Predictive autoencoder-transformer model of Cu oxidation state from EELS and XAS spectra

TL;DR

This paper introduces a machine learning model combining an autoencoder and transformer to accurately determine copper oxidation states from XAS and EELS spectra, handling noise and misalignment for high-throughput analysis.

Contribution

A novel autoencoder-transformer model trained on simulated data for precise, high-throughput oxidation state prediction from spectra, improving analysis of redox processes.

Findings

High accuracy in predicting Cu oxidation states on simulated data

Effective performance on experimental XAS and EELS spectra

Enables quantitative analysis of Cu redox in various conditions

Abstract

X-ray absorption spectroscopy (XAS) and electron energy-loss spectroscopy (EELS) produce detailed information about oxidation state, bonding, and coordination, making them essential for quantitative studies of redox and structure in functional materials.
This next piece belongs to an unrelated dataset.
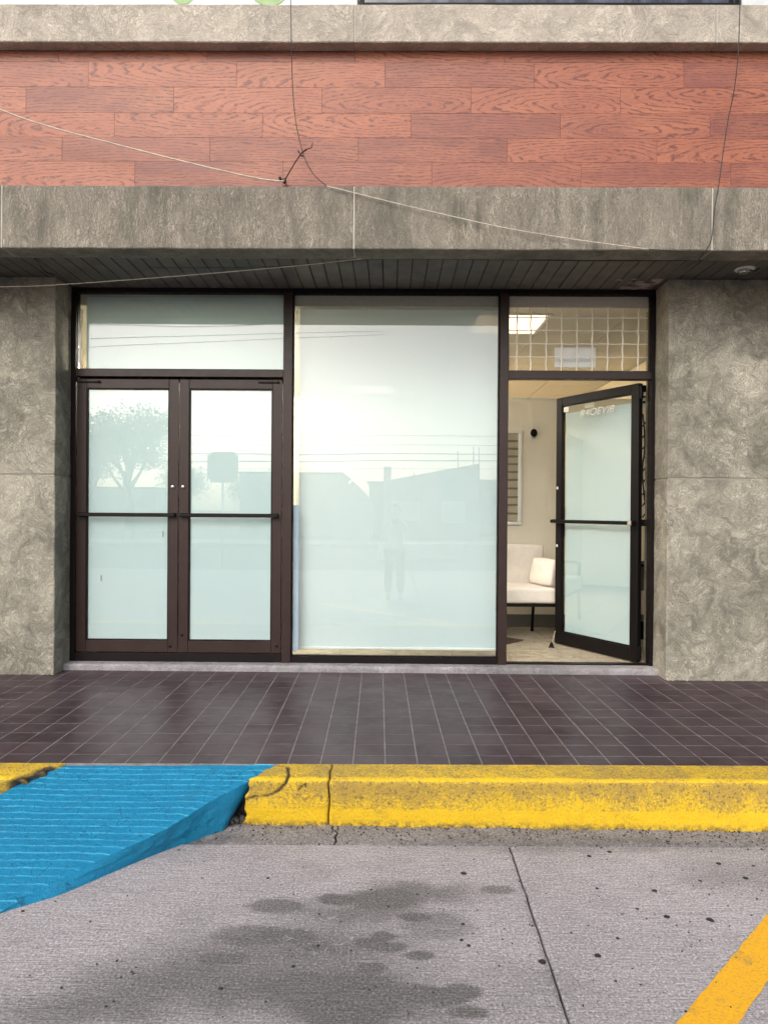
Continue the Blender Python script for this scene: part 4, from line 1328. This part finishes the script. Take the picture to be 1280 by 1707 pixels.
MB().box(RX0, RX1, RB, RB + .1, SZ, CZ).build('back_wall', M['cream'], room)
# ceiling tiles on a grid
MB().box(RX0, RX1 + .1, 5.13, RB + .1, CZ + .012, CZ + .1).build('ceiling', M['ceiling'], room)
CT = .61
PX0 = at(789, 535, 5.40).x
lights = {(0, 0), (-2, 5), (-4, 1), (-4, 3), (-5, 4)}  # the three leftmost are unseen, added to brighten the room
ctm = MB().box(-CT / 2 + .004, CT / 2 - .004, -CT / 2 + .004, CT / 2 - .004, 0, .010, .0015).mesh('ceiling_tile', M['ceiling'])
cy0 = 5.30
MB().box(RX0, RX1, 5.13, cy0 - .004, CZ, CZ + .010).build('ceiling_margin', M['ceiling'], room)
for i in range(-8, 4):
    for j in range(0, 7):
        cx_, cy_ = PX0 + (i + .5) * CT, cy0 + (j + .5) * CT
        if cx_ < RX0 + .2 or cx_ > RX1 - .15: continue
        if (i, j) in lights:
            t = empty('ceiling_light', (cx_, cy_, CZ), {(0, 0): 'lit square ceiling panel seen through the wire grille', (-2, 5): 'lit ceiling panel deep in the room behind the blind',
                      (-4, 1): 'added unseen fill panel over the double doors inside', (-4, 3): 'added unseen fill panel just beyond the partition wall', (-5, 4): 'added unseen fill panel furthest left in the room behind the doors'}[(i, j)], 'ceiling light', 'square ceiling panels')
            MB().box(-CT / 2 + .03, CT / 2 - .03, -CT / 2 + .03, CT / 2 - .03, .002, .008).build('diffuser', M['dimpanel'] if (i, j) == (-2, 5) else M['nearpanel'] if (i, j) == (0, 0) else M['panel'], t)
            f_ = MB(); e_ = CT / 2 - .004; q_ = CT / 2 - .03
            f_.box(-e_, e_, -e_, -q_ - .0005, -.004, .010, .001); f_.box(-e_, e_, q_ + .0005, e_, -.004, .010, .001)
            f_.box(-e_, -q_ - .0005, -q_, q_, -.004, .010, .001); f_.box(q_ + .0005, e_, -q_, q_, -.004, .010, .001)
            f_.build('light_frame', M['white'], t)
        else:
            link('ceiling_tile', ctm, room, (cx_, cy_, CZ + random.uniform(0, .001)))
# partition wall facing the street
pzt = zz(666, PYW)
part = empty('partition_wall', (0, PYW, SZ), 'cream painted partition wall inside, behind the sofa', 'wall')
pao = (0, PYW, SZ)
MB().box(RX0 + .101, RX1 - .001, PYW, PYW + .1, SZ, pzt).build('wall', M['cream'], part, pao)
MB().box(RX0 + .101, RX1 - .001, PYW - .014, PYW - .0005, SZ + .001, zz(1022, PYW), .003).build('skirting', M['grey'], part, pao)
MB().box(RX0 + .101, RX1 - .001, PYW - .006, PYW + .106, pzt + .0005, pzt + .018, .002).build('top_trim', M['white'], part, pao)
# window in the partition
wy = PYW - .03
wa, wb = at(870, 717, wy), at(870, 875, wy)
wi = empty('interior_window', (wa.x - .4, PYW, wb.z), 'white framed window with striped dark blind on the cream wall', 'window')
wio = (wa.x - .4, PYW, wb.z)
X1_, X0_, Z1_, Z0_ = wa.x, wa.x - .85, wa.z, wb.z
for q in ((X0_, X1_, Z1_ - .03, Z1_), (X0_, X1_, Z0_, Z0_ + .03), (X1_ - .035, X1_, Z0_ + .031, Z1_ - .031), (X0_, X0_ + .035, Z0_ + .031, Z1_ - .031)):
    MB().box(q[0], q[1], wy, PYW - .001, q[2], q[3], .003).build('frame', M['white'], wi, wio)
zz_ = Z1_ - .032; k = 0
while zz_ > Z0_ + .04:
    h_ = random.choice((.055, .065)) if k % 2 == 0 else .022
    h_ = min(h_, zz_ - Z0_ - .031)
    MB().box(X0_ + .036, X1_ - .036, PYW - .018 - (.003 if k % 2 else 0), PYW - .008, zz_ - h_ + .001, zz_, .001).build('blind_slat', M['blind2'] if k % 2 == 0 else M['blind'], wi, wio)
    zz_ -= h_; k += 1
# wall camera
wc = at(889, 723, PYW - .04)
cm = empty('wall_camera', (wc.x, PYW, wc.z), 'small black security camera with white base on the cream wall', 'camera')
MB().lathe([(.030, -.0), (.030, -.018), (.02, -.022)], (0.0, 0, -.012), 'Y', 20).build('base', M['white'], cm)
mb = MB(); bmesh.ops.create_uvsphere(mb.bm, u_segments=18, v_segments=12, radius=.034)
for v in mb.bm.verts: v.co = Vector((v.co.x, v.co.y * .8 - .052, v.co.z * 1.2 + .006))
for f in mb.bm.faces: f.smooth = True
mb.build('camera_body', M['black'], cm)
# floor mat corner
tag(MB().prism([(0, 0), (1, 0), (1, .006), (0, .006)], 0, 1).build('floor_mat', M['mat']), 'dark brown floor mat just inside the doorway', 'mat')
fm = bpy.data.objects['floor_mat']
c0 = ground(872, 1068, SZ)
fm.scale = (.55, .55, 1); fm.rotation_euler = (0, 0, math.radians(135)); fm.location = (c0.x, c0.y, SZ + .001)

# ---- sofa
sf = empty('sofa', (at(880, 1000, 6.2).x, 6.2, SZ), 'cream two seat sofa with thin black metal frame against the wall', 'sofa')
sfo = Vector((at(880, 1000, 6.2).x, 6.2, SZ))
sxr = at(927, 985, 6.0).x; sxl = sxr - 1.45
def cushion(x0, x1, y0, y1, z0, z1, puff=.02, r=.03, nseg=3, lean=0.0, tuft=None):
    mb = MB(); mb.box(x0, x1, y0, y1, z0, z1)
    bmesh.ops.bevel(mb.bm, geom=mb.bm.edges[:], offset=r, segments=nseg, affect='EDGES', profile=.6)
    bmesh.ops.subdivide_edges(mb.bm, edges=[e for e in mb.bm.edges if e.calc_length() > .12], cuts=8, use_grid_fill=True)
    cx, cy, cz = (x0 + x1) / 2, (y0 + y1) / 2, (z0 + z1) / 2
    for v in mb.bm.verts:
        u, w2, h = (v.co.x - cx) / (x1 - x0) * 2, (v.co.y - cy) / (y1 - y0) * 2, (v.co.z - cz) / (z1 - z0) * 2
        if tuft == 'z' : v.co.z += puff * (1 - u * u) * (1 - w2 * w2) * (1 if h > 0 else 0)
        if tuft == 'y' :
            v.co.y -= puff * (1 - u * u) * (1 - h * h) * (1 if w2 < 0 else 0)
            dd = ((v.co.x - (x1 - .36)) ** 2 + (v.co.z - (cz + .0)) ** 2) ** .5
            if w2 < 0: v.co.y += .030 * math.exp(-(dd / .06) ** 2)
        v.co += Vector((1, 1, 1)) * .003 * fbm(v.co * 8, 2)
        v.co.y += lean * (v.co.z - z0)
    for f in mb.bm.faces: f.smooth = True
    return mb
cushion(sxl, sxr, 5.96, 6.52, SZ + .335, SZ + .475, .02, .035, tuft='z').build('seat', M['fabric'], sf, sfo)
bxr = at(906, 940, 6.45).x
cushion(sxl, bxr, 6.40, 6.52, SZ + .44, zz(906, 6.48), .02, .03, lean=.12, tuft='y').build('backrest', M['fabric'], sf, sfo)
fm_ = MB()
fm_.box(sxl - .02, sxr + .03, 5.98, 6.01, SZ + .305, SZ + .333, .003)
fm_.box(sxl - .02, sxr + .03, 6.50, 6.53, SZ + .305, SZ + .333, .003)
fm_.box(sxr + .005, sxr + .03, 6.012, 6.498, SZ + .305, SZ + .333, .003)
fm_.build('sofa_frame', M['black'], sf, sfo)
for xx_, y_ in ((sxr - .10, 6.47), (sxr + .015, 6.0), (sxl, 6.47), (sxl, 6.0)):
    MB().tube([(xx_, y_, SZ + .31), (xx_ - .01, y_ + (.02 if y_ > 6.2 else -.01), SZ)], .014, 8).build('leg', M['black'], sf, sfo)
for xx_ in (sxr + .018, sxl - .012):
    MB().tube([(xx_, 6.0, SZ + .30), (xx_, 5.99, SZ + .60), (xx_, 6.05, SZ + .615), (xx_, 6.5, SZ + .615), (xx_, 6.53, SZ + .33)], .013, 8).build('armrest', M['black'], sf, sfo)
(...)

However, high-throughput quantitative analysis of these spectra, especially for mixed valence materials, remains challenging as diverse experimental conditions introduce noise, misalignment, broadening of the spectral features. We address this challenge by training a machine learning model consisting of an autoencoder to standardize the spectra and a transformer model to predict both Cu oxidation state and Bader charge directly from L-edge spectra. The model is trained on a large dataset of FEFF-simulated spectra and evaluates model performance on both simulated and experimental data. The results of the machine learning model exhibit highly accurate prediction across the domains of simulated and experimental XAS as well as experimental EELS. These advances enable future quantitative analysis of Cu redox processes under in situ and operando conditions.